DATA PROVIDED:

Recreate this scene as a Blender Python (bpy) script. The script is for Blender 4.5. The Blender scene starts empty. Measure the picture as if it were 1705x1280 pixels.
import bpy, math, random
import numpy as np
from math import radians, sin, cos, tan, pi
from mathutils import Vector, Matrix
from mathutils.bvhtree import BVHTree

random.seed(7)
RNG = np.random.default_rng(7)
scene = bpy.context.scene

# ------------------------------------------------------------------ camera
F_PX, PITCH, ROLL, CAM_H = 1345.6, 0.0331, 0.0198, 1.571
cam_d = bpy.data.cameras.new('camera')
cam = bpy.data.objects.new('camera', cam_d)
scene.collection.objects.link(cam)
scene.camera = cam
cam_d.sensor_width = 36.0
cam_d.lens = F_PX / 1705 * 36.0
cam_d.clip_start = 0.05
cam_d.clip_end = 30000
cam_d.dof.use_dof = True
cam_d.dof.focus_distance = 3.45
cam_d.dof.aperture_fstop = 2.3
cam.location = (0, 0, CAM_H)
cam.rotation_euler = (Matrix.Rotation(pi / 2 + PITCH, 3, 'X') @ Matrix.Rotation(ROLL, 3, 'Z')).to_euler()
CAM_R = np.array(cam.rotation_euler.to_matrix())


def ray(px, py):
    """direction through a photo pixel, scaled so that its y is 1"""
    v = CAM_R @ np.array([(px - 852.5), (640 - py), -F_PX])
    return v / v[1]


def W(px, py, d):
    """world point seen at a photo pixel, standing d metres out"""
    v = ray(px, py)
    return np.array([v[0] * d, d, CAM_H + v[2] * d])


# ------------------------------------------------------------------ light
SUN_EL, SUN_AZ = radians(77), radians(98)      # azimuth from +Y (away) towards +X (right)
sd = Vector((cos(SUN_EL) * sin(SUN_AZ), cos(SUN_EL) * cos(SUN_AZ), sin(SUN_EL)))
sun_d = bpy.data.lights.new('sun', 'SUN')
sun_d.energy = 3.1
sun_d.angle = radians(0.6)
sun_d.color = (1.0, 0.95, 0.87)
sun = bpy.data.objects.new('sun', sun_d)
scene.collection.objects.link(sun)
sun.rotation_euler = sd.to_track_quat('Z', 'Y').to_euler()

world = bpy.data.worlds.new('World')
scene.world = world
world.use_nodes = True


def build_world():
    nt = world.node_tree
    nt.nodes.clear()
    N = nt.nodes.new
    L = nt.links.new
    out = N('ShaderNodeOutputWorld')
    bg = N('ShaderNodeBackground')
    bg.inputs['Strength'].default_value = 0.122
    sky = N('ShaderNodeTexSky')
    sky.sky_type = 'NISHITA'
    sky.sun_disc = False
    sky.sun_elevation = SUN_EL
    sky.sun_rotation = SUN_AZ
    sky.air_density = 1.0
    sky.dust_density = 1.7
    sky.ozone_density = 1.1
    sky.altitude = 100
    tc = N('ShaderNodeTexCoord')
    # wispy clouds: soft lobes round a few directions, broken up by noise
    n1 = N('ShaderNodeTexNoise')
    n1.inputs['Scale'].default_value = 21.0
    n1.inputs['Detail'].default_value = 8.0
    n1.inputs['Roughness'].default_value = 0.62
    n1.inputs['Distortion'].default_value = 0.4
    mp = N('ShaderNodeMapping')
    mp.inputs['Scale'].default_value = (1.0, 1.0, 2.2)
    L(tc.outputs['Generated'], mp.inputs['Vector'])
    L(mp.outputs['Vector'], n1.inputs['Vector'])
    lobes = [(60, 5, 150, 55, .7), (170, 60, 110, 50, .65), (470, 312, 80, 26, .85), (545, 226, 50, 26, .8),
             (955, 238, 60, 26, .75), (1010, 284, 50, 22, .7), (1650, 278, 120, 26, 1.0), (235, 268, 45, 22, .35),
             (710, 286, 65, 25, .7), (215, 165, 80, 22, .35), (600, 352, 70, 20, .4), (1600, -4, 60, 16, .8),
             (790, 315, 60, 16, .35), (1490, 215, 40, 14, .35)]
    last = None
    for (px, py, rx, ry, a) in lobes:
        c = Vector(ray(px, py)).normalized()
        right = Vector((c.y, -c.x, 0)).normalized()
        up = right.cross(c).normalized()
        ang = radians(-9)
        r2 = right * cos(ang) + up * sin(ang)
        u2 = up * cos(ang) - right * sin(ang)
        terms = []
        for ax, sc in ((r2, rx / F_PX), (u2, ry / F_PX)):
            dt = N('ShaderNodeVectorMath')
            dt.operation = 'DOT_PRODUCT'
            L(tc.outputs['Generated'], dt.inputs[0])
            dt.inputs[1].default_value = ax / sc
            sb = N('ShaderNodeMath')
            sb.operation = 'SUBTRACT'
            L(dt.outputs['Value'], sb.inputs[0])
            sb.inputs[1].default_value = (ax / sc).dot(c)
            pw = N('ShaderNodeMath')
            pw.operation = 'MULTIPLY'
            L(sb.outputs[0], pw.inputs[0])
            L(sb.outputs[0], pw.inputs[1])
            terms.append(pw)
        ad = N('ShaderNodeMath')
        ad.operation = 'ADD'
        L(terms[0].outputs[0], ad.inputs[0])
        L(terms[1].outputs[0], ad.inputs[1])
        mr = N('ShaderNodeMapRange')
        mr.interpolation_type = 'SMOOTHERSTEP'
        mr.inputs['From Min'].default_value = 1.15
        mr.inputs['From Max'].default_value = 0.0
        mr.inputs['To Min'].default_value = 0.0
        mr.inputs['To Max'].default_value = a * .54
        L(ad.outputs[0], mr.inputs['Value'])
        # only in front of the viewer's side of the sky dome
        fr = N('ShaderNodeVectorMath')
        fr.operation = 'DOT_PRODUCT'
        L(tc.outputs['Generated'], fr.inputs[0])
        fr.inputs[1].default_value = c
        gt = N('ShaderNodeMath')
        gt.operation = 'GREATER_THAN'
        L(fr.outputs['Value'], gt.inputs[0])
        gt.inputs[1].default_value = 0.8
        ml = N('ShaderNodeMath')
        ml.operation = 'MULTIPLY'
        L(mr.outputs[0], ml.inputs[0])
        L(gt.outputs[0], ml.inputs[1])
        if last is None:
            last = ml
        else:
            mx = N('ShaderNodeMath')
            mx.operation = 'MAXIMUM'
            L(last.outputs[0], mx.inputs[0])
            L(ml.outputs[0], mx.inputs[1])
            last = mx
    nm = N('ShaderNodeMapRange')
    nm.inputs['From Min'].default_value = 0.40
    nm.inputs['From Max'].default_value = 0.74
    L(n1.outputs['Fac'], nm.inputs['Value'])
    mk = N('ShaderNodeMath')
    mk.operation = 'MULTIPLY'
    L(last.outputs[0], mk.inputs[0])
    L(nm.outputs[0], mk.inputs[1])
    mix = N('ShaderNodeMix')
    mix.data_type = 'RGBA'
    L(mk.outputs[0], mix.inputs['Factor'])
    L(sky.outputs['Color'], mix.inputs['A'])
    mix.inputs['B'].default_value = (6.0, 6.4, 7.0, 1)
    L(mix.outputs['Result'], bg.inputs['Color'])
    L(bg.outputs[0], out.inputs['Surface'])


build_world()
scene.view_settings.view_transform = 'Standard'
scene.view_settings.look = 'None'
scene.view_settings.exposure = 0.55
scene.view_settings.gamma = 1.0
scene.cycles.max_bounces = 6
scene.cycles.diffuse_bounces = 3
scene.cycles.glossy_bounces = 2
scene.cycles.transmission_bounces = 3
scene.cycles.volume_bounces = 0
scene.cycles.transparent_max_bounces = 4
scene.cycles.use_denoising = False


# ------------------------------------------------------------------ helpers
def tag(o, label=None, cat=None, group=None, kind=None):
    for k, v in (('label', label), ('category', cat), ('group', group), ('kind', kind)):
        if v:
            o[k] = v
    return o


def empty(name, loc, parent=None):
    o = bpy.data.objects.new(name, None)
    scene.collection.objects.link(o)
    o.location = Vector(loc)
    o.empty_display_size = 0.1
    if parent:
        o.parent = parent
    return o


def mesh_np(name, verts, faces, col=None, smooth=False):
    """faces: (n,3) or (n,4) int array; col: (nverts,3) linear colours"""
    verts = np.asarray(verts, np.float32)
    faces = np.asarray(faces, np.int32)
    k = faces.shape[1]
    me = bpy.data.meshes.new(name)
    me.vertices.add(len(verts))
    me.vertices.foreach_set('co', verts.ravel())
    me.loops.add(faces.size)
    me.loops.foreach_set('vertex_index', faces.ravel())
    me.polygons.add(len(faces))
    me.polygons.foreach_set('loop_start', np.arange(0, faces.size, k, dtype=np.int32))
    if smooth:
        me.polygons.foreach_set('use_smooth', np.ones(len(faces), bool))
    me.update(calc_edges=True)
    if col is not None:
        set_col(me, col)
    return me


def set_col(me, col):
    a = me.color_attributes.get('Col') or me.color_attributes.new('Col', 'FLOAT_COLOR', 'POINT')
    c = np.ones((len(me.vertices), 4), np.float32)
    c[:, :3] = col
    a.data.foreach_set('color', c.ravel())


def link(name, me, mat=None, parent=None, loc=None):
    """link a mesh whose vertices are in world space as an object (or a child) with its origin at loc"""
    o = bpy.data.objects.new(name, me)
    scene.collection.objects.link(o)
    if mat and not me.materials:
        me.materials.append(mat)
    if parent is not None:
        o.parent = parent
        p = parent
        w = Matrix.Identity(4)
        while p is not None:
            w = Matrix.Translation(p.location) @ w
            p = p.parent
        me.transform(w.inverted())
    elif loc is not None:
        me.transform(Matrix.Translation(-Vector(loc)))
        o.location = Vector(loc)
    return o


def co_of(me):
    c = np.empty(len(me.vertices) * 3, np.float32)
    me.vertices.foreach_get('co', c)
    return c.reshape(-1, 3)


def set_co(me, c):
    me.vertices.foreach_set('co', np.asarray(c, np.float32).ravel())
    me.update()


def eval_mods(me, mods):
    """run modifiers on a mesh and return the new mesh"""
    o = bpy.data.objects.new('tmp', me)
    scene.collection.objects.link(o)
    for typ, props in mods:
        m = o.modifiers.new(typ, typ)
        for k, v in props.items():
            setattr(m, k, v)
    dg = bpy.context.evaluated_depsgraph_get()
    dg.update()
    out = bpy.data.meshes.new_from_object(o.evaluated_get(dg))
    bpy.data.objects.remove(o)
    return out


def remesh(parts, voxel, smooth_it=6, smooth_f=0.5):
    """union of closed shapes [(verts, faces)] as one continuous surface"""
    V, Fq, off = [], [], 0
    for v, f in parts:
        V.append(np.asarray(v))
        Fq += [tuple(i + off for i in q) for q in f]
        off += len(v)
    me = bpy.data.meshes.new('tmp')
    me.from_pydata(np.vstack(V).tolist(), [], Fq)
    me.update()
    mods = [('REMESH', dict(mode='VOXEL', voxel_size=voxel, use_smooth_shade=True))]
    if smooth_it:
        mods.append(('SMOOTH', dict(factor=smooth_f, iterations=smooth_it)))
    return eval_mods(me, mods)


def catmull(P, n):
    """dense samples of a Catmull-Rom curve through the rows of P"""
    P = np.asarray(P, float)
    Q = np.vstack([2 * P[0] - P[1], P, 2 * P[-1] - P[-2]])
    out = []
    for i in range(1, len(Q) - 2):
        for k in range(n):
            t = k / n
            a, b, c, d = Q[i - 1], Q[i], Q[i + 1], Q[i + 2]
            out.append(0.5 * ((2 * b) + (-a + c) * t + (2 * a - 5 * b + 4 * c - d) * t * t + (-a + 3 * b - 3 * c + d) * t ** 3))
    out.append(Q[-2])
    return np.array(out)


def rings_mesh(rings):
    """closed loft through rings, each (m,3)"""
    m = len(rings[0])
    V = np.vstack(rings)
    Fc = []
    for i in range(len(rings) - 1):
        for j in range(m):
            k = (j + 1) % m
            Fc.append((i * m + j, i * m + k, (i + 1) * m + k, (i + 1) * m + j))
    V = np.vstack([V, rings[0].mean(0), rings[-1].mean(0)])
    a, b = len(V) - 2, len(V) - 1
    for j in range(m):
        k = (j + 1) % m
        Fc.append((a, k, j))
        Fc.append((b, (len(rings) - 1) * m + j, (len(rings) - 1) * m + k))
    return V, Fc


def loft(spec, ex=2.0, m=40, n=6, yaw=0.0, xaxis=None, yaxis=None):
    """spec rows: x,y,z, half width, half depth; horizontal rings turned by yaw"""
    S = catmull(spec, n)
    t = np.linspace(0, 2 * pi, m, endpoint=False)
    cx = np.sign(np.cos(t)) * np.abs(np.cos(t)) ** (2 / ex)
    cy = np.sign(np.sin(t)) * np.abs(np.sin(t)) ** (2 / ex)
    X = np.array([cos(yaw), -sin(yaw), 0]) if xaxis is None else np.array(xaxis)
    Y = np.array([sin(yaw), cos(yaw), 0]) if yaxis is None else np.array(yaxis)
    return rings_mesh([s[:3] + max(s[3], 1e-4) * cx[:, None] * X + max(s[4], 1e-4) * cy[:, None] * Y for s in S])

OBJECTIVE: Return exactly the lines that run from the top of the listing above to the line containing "CAM_R = np.array(cam.rotation_euler.to_matrix())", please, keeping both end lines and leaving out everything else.

TASK ANSWER:
Recreate this scene as a Blender Python (bpy) script. The script is for Blender 4.5. The Blender scene starts empty. Measure the picture as if it were 1705x1280 pixels.
import bpy, math, random
import numpy as np
from math import radians, sin, cos, tan, pi
from mathutils import Vector, Matrix
from mathutils.bvhtree import BVHTree

random.seed(7)
RNG = np.random.default_rng(7)
scene = bpy.context.scene

# ------------------------------------------------------------------ camera
F_PX, PITCH, ROLL, CAM_H = 1345.6, 0.0331, 0.0198, 1.571
cam_d = bpy.data.cameras.new('camera')
cam = bpy.data.objects.new('camera', cam_d)
scene.collection.objects.link(cam)
scene.camera = cam
cam_d.sensor_width = 36.0
cam_d.lens = F_PX / 1705 * 36.0
cam_d.clip_start = 0.05
cam_d.clip_end = 30000
cam_d.dof.use_dof = True
cam_d.dof.focus_distance = 3.45
cam_d.dof.aperture_fstop = 2.3
cam.location = (0, 0, CAM_H)
cam.rotation_euler = (Matrix.Rotation(pi / 2 + PITCH, 3, 'X') @ Matrix.Rotation(ROLL, 3, 'Z')).to_euler()
CAM_R = np.array(cam.rotation_euler.to_matrix())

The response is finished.